Pros
Starting full time employees get 26 days of PTO, plus 10 holidays. Once you get to 5 years working with Huntington it becomes 30 days of PTO. They just upped the 401k match to 5%. Pay can be competitive depending on role/area. The company is growing rapidly, and is in a more traditionally strong industry for job security. There are plenty of excellent and wonderful people working at Huntington, and having great teammates is one of the biggest pluses. Career development opportunities don't seem bad, but I would say are average depending on your department and management.
Cons
Outdated conservative management culture would be an understatement, upper management hates the idea of WFH and would love to move back to 5 days in office a week.

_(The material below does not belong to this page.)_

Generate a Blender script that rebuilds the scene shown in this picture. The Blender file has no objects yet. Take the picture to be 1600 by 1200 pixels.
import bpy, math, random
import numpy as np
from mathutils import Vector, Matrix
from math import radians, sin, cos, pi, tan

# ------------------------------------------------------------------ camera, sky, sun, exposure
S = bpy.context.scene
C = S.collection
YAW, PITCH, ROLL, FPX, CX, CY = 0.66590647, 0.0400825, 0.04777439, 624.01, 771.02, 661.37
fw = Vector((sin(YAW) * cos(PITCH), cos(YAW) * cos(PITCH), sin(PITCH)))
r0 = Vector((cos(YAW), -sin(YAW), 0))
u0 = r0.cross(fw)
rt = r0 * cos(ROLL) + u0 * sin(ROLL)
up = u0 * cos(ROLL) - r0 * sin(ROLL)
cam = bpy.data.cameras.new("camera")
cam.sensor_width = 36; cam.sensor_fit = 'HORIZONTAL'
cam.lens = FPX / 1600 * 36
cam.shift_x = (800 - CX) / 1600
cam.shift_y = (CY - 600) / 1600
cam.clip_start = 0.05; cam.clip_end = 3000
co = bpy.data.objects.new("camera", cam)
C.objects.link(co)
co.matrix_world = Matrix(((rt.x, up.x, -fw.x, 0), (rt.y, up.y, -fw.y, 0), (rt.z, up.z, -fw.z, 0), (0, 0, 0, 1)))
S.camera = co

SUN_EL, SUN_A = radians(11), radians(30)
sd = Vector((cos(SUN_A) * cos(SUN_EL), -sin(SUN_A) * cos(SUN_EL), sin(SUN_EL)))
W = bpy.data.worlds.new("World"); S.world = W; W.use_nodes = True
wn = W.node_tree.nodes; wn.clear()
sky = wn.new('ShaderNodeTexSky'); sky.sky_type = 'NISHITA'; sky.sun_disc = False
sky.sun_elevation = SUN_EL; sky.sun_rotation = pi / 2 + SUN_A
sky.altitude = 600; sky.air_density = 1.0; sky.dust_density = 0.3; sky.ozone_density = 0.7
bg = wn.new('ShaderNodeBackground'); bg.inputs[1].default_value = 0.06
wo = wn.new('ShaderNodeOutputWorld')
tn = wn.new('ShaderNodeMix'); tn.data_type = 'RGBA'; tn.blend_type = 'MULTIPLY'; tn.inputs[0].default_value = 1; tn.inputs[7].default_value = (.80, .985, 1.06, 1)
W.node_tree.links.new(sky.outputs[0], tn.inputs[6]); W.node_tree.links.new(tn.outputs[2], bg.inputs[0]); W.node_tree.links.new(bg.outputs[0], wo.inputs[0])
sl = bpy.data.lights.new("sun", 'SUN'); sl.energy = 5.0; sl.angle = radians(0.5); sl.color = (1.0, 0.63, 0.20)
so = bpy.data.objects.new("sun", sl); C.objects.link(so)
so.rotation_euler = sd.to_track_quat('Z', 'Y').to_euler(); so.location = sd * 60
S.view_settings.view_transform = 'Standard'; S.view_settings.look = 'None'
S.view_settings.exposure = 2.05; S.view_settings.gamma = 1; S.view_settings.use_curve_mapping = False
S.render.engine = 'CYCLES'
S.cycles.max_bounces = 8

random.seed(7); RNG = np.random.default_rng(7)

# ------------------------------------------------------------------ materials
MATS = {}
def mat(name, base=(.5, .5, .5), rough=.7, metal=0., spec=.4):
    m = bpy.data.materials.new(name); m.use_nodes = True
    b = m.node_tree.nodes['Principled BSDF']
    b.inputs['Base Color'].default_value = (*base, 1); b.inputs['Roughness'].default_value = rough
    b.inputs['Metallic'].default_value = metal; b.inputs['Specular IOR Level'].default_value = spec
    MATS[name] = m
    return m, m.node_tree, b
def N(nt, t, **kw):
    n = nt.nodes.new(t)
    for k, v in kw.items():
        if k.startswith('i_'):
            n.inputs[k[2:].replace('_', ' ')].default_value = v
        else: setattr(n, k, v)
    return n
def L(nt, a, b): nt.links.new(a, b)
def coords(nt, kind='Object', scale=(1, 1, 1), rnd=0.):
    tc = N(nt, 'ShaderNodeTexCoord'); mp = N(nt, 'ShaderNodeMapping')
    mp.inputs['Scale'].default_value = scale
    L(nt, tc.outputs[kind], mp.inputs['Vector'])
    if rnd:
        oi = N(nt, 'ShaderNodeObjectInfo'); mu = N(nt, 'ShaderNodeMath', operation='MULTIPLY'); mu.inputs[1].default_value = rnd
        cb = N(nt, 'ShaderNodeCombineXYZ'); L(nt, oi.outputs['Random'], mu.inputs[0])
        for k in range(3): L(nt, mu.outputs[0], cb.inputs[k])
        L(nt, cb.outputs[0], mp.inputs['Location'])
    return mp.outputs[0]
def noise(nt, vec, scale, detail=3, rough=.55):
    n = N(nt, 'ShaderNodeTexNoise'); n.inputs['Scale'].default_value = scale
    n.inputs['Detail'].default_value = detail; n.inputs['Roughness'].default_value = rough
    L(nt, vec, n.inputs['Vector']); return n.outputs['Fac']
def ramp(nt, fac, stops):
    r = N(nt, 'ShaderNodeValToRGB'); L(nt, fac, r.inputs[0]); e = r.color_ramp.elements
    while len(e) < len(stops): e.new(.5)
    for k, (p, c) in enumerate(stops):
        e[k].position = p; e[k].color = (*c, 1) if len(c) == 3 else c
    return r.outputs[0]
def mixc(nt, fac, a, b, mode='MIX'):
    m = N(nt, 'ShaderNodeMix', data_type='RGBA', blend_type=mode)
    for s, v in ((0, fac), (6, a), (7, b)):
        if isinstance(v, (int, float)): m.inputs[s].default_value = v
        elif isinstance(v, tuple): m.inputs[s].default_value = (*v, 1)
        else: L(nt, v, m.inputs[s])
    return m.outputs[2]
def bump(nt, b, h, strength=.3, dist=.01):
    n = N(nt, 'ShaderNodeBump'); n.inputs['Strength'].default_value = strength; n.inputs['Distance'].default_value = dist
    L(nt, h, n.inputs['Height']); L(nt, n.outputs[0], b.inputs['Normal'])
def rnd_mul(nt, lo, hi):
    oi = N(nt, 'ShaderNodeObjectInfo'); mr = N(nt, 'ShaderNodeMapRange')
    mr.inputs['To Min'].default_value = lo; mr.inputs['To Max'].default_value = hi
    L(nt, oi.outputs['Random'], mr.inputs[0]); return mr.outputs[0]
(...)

They already went from no office requirement to 3 days a week to 4 days a week in the span of under a year (3 days started early 2025, Jan/Feb for most offices, and then surprise! let's do 4 days a few months later). It is especially frustrating when they have so many offices scattered across the U.S., they even have 3 giant offices in their own HQ city of Columbus. So, if you love being told you need to come in because we collaborate better in person, then proceed to be on Teams calls all day and then have everyone else around you also be on Teams calls because all work teams are spread across states. There is also a pretty ingrained culture of virtue signaling, there is constant messaging of providing more to our communities and being the best place colleagues have ever worked. But you eventually see the difference in words and actions, and they seem to do an okay/average job at both - they do support volunteering but not to extent that I would say is uncommon, and they don't seem to support colleagues more than the average large U.S. firm in my experience. In addition, although the amount of PTO time is excellent, it can really be dependent on team whether or not PTO is respected. In my experience, it is common to be expected to still be reachable and able to work while on PTO. Many colleagues will still attend meetings while on PTO, and really makes it hard to disconnect and can set an unmanageable standard.